TASK GOAL => Locate the line that contains "Build this scene" in the entries below. Retype it and all following lines through the final one, character for character.
** Start PROVIDED MATERIAL **
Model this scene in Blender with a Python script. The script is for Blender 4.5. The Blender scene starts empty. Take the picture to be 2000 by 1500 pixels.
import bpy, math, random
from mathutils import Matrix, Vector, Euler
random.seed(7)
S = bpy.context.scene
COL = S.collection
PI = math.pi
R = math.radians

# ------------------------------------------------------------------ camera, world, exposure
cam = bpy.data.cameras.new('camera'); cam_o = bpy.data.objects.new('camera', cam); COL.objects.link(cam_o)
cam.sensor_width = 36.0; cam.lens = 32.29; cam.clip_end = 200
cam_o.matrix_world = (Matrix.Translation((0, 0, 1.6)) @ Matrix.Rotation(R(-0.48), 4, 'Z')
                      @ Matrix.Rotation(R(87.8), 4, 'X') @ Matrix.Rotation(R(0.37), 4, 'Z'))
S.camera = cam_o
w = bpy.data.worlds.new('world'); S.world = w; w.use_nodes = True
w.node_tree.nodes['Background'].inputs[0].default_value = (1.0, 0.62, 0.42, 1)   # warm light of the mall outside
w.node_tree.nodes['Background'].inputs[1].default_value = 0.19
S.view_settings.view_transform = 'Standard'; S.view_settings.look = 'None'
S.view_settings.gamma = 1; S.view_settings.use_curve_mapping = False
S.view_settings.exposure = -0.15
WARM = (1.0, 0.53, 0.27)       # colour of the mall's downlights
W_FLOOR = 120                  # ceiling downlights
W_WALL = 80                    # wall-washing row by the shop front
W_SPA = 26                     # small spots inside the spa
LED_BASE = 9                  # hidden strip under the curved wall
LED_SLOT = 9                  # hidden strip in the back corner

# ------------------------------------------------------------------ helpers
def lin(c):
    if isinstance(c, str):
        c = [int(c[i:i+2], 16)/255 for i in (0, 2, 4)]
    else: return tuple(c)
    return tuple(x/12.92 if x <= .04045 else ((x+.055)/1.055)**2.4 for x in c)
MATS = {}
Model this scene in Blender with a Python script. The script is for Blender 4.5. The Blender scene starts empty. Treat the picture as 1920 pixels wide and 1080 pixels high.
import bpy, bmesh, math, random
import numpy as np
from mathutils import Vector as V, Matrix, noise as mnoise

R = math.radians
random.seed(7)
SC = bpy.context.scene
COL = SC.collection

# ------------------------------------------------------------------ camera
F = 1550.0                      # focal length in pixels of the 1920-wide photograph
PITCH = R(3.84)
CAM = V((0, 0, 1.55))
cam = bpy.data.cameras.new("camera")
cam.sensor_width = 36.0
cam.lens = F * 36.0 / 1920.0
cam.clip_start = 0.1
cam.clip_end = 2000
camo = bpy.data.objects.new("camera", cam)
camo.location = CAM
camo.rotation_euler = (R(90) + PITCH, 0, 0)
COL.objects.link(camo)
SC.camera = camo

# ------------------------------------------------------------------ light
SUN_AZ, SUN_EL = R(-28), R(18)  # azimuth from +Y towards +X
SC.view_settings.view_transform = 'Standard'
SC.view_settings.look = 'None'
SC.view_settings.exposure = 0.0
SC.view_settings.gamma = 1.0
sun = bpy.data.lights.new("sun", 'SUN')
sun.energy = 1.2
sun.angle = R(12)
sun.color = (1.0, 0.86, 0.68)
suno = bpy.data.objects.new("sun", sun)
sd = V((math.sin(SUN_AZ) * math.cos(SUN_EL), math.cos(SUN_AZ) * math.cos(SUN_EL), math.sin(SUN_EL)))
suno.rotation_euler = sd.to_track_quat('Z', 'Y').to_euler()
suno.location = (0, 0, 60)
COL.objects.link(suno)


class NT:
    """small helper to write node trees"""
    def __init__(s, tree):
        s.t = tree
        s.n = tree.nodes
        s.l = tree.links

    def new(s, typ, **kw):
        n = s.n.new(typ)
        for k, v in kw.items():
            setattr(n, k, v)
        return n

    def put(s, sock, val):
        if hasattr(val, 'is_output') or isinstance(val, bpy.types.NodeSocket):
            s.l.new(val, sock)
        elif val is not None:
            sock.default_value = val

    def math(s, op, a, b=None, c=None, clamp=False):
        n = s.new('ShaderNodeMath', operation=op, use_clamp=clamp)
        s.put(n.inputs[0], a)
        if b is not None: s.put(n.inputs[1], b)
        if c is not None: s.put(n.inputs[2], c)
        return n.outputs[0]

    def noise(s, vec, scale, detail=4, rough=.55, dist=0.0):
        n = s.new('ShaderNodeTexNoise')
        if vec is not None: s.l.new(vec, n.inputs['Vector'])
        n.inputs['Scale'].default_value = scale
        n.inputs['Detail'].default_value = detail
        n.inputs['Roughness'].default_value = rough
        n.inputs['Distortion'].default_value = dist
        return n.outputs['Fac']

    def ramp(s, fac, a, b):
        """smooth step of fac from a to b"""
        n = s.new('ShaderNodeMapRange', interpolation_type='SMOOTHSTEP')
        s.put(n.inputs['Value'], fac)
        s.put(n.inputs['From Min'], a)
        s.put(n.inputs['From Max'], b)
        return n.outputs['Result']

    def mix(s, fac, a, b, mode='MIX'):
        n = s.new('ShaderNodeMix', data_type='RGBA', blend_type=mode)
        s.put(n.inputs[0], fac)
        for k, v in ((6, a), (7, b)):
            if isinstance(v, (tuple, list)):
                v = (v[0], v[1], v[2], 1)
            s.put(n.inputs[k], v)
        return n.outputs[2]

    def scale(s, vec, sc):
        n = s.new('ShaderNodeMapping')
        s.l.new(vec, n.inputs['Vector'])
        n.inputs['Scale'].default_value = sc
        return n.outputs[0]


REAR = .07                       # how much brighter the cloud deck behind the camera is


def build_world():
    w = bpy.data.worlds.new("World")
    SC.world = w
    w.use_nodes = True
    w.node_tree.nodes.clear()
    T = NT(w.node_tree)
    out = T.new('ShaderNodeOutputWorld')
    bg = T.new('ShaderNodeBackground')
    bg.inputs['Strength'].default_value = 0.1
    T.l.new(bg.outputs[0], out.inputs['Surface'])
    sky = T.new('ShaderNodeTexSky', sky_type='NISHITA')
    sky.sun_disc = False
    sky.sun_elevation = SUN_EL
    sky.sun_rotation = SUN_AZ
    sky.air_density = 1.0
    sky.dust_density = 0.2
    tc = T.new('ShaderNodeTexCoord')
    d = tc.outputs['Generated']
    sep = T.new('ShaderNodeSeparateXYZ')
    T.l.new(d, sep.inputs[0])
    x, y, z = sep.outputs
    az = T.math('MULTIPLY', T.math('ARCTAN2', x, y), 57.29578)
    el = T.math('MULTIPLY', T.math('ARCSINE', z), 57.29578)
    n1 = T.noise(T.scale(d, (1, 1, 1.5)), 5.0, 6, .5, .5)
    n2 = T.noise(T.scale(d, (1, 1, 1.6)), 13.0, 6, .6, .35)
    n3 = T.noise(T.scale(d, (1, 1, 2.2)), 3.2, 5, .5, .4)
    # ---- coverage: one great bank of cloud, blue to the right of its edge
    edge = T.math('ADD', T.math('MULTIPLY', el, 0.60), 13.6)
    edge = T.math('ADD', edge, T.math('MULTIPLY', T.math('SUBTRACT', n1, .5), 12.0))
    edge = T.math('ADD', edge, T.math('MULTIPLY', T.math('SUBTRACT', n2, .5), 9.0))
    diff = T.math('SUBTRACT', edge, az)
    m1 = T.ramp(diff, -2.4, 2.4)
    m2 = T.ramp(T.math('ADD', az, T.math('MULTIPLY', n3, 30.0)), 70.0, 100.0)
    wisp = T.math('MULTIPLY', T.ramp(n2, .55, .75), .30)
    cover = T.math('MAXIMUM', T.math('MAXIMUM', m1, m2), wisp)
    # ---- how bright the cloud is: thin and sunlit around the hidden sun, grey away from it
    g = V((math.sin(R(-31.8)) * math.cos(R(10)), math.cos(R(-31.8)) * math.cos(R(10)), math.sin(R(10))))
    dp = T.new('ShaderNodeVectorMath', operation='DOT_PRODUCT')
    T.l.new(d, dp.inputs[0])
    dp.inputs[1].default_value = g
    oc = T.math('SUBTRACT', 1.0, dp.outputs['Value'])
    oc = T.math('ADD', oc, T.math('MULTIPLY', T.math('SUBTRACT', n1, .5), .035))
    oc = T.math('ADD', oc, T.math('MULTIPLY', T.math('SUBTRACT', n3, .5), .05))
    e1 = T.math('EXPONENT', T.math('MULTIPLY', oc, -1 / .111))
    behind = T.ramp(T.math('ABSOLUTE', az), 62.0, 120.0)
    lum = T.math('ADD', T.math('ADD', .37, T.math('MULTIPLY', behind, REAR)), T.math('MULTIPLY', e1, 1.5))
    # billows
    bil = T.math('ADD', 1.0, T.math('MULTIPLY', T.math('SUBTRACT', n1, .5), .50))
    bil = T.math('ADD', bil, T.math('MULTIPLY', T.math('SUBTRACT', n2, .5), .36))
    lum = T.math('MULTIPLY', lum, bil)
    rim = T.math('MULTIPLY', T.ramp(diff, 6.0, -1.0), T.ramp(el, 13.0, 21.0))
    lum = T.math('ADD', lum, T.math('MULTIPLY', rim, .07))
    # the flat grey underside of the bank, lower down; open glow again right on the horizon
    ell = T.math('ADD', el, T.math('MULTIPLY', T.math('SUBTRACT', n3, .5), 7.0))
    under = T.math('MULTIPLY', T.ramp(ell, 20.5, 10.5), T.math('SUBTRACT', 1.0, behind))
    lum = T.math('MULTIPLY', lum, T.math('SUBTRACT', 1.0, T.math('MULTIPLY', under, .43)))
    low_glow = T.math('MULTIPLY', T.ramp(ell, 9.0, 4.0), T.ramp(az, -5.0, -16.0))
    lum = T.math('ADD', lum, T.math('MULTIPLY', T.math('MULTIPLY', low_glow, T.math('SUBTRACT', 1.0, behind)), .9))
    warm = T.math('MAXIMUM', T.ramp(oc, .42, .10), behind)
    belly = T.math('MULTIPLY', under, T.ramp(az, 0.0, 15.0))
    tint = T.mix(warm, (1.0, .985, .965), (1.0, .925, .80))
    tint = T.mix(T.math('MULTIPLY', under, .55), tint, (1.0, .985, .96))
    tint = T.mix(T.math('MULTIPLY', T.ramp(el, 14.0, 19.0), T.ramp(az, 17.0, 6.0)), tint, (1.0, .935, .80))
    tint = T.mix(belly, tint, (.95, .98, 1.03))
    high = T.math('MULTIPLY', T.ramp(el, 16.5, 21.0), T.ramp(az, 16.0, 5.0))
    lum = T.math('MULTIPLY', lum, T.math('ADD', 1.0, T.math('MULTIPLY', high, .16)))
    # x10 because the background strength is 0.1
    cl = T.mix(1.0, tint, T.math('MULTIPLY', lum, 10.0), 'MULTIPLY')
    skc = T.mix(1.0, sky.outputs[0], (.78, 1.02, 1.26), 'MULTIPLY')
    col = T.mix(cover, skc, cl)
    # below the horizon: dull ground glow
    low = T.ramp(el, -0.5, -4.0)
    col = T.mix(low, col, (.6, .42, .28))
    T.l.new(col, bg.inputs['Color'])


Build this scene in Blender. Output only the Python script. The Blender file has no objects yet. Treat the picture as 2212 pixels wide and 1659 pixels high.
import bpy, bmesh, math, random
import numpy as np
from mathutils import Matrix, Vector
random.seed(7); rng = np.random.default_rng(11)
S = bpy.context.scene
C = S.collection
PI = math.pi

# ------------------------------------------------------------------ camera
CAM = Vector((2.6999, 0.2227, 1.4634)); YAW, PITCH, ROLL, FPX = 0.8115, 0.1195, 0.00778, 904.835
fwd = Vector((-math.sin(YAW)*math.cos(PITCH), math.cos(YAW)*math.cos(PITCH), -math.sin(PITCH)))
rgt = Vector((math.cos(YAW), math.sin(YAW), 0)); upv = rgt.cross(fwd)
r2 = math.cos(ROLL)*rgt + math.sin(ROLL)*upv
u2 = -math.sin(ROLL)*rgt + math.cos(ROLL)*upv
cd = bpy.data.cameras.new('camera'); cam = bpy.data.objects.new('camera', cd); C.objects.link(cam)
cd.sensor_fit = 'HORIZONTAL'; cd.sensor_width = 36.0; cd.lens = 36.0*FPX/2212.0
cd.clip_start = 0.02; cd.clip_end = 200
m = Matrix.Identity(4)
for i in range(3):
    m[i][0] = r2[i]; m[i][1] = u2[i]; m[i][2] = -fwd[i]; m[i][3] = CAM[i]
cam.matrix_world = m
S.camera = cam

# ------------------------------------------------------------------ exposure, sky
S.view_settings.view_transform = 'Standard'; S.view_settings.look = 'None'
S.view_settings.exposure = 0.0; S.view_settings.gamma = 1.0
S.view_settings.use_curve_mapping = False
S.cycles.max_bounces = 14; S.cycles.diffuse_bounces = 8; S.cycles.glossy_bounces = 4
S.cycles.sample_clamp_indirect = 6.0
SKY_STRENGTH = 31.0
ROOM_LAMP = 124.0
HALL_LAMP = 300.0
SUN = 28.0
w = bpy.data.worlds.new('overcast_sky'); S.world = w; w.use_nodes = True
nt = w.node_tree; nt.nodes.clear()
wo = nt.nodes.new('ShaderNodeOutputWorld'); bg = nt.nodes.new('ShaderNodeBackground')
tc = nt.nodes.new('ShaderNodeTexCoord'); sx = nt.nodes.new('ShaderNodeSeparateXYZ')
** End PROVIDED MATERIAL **
THE REPLY =>
Build this scene in Blender. Output only the Python script. The Blender file has no objects yet. Treat the picture as 2212 pixels wide and 1659 pixels high.
import bpy, bmesh, math, random
import numpy as np
from mathutils import Matrix, Vector
random.seed(7); rng = np.random.default_rng(11)
S = bpy.context.scene
C = S.collection
PI = math.pi

# ------------------------------------------------------------------ camera
CAM = Vector((2.6999, 0.2227, 1.4634)); YAW, PITCH, ROLL, FPX = 0.8115, 0.1195, 0.00778, 904.835
fwd = Vector((-math.sin(YAW)*math.cos(PITCH), math.cos(YAW)*math.cos(PITCH), -math.sin(PITCH)))
rgt = Vector((math.cos(YAW), math.sin(YAW), 0)); upv = rgt.cross(fwd)
r2 = math.cos(ROLL)*rgt + math.sin(ROLL)*upv
u2 = -math.sin(ROLL)*rgt + math.cos(ROLL)*upv
cd = bpy.data.cameras.new('camera'); cam = bpy.data.objects.new('camera', cd); C.objects.link(cam)
cd.sensor_fit = 'HORIZONTAL'; cd.sensor_width = 36.0; cd.lens = 36.0*FPX/2212.0
cd.clip_start = 0.02; cd.clip_end = 200
m = Matrix.Identity(4)
for i in range(3):
    m[i][0] = r2[i]; m[i][1] = u2[i]; m[i][2] = -fwd[i]; m[i][3] = CAM[i]
cam.matrix_world = m
S.camera = cam

# ------------------------------------------------------------------ exposure, sky
S.view_settings.view_transform = 'Standard'; S.view_settings.look = 'None'
S.view_settings.exposure = 0.0; S.view_settings.gamma = 1.0
S.view_settings.use_curve_mapping = False
S.cycles.max_bounces = 14; S.cycles.diffuse_bounces = 8; S.cycles.glossy_bounces = 4
S.cycles.sample_clamp_indirect = 6.0
SKY_STRENGTH = 31.0
ROOM_LAMP = 124.0
HALL_LAMP = 300.0
SUN = 28.0
w = bpy.data.worlds.new('overcast_sky'); S.world = w; w.use_nodes = True
nt = w.node_tree; nt.nodes.clear()
wo = nt.nodes.new('ShaderNodeOutputWorld'); bg = nt.nodes.new('ShaderNodeBackground')
tc = nt.nodes.new('ShaderNodeTexCoord'); sx = nt.nodes.new('ShaderNodeSeparateXYZ')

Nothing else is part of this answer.